INFORMATION SUPPLIED:
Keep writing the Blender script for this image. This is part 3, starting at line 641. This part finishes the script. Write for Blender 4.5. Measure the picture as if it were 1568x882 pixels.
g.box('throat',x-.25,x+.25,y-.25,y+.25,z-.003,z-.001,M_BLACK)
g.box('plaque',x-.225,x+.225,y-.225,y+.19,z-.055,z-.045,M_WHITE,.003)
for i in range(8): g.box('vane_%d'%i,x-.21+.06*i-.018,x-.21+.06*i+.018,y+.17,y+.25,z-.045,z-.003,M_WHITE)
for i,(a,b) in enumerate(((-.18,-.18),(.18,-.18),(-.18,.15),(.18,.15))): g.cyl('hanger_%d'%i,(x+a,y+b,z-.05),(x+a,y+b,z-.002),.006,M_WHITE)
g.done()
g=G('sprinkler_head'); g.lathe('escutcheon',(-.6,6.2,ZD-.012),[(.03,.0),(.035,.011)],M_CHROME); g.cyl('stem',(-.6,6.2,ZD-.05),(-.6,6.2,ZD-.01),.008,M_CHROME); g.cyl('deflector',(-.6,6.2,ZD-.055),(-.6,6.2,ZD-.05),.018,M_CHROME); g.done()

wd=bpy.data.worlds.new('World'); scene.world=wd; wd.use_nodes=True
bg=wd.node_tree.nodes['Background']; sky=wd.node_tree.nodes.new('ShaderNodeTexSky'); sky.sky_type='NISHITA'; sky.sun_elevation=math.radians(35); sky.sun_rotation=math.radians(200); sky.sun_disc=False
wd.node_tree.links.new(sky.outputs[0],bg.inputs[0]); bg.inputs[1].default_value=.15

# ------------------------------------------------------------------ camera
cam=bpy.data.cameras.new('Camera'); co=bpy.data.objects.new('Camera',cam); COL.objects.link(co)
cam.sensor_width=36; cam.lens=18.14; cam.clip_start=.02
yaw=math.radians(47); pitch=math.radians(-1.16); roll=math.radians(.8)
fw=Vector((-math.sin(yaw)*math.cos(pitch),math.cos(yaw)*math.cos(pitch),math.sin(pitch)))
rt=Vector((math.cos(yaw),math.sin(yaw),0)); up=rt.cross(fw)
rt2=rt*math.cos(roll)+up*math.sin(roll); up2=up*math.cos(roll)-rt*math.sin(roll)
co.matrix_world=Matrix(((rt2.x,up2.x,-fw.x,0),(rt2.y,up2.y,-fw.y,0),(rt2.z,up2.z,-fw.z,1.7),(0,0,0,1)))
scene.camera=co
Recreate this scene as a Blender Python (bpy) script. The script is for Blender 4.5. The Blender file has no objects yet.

AIM:
Return all the data exactly as given.

RESULT BELOW:
Keep writing the Blender script for this image. This is part 3, starting at line 641. This part finishes the script. Write for Blender 4.5. Measure the picture as if it were 1568x882 pixels.
g.box('throat',x-.25,x+.25,y-.25,y+.25,z-.003,z-.001,M_BLACK)
g.box('plaque',x-.225,x+.225,y-.225,y+.19,z-.055,z-.045,M_WHITE,.003)
for i in range(8): g.box('vane_%d'%i,x-.21+.06*i-.018,x-.21+.06*i+.018,y+.17,y+.25,z-.045,z-.003,M_WHITE)
for i,(a,b) in enumerate(((-.18,-.18),(.18,-.18),(-.18,.15),(.18,.15))): g.cyl('hanger_%d'%i,(x+a,y+b,z-.05),(x+a,y+b,z-.002),.006,M_WHITE)
g.done()
g=G('sprinkler_head'); g.lathe('escutcheon',(-.6,6.2,ZD-.012),[(.03,.0),(.035,.011)],M_CHROME); g.cyl('stem',(-.6,6.2,ZD-.05),(-.6,6.2,ZD-.01),.008,M_CHROME); g.cyl('deflector',(-.6,6.2,ZD-.055),(-.6,6.2,ZD-.05),.018,M_CHROME); g.done()

wd=bpy.data.worlds.new('World'); scene.world=wd; wd.use_nodes=True
bg=wd.node_tree.nodes['Background']; sky=wd.node_tree.nodes.new('ShaderNodeTexSky'); sky.sky_type='NISHITA'; sky.sun_elevation=math.radians(35); sky.sun_rotation=math.radians(200); sky.sun_disc=False
wd.node_tree.links.new(sky.outputs[0],bg.inputs[0]); bg.inputs[1].default_value=.15

# ------------------------------------------------------------------ camera
cam=bpy.data.cameras.new('Camera'); co=bpy.data.objects.new('Camera',cam); COL.objects.link(co)
cam.sensor_width=36; cam.lens=18.14; cam.clip_start=.02
yaw=math.radians(47); pitch=math.radians(-1.16); roll=math.radians(.8)
fw=Vector((-math.sin(yaw)*math.cos(pitch),math.cos(yaw)*math.cos(pitch),math.sin(pitch)))
rt=Vector((math.cos(yaw),math.sin(yaw),0)); up=rt.cross(fw)
rt2=rt*math.cos(roll)+up*math.sin(roll); up2=up*math.cos(roll)-rt*math.sin(roll)
co.matrix_world=Matrix(((rt2.x,up2.x,-fw.x,0),(rt2.y,up2.y,-fw.y,0),(rt2.z,up2.z,-fw.z,1.7),(0,0,0,1)))
scene.camera=co
Recreate this scene as a Blender Python (bpy) script. The script is for Blender 4.5. The Blender file has no objects yet.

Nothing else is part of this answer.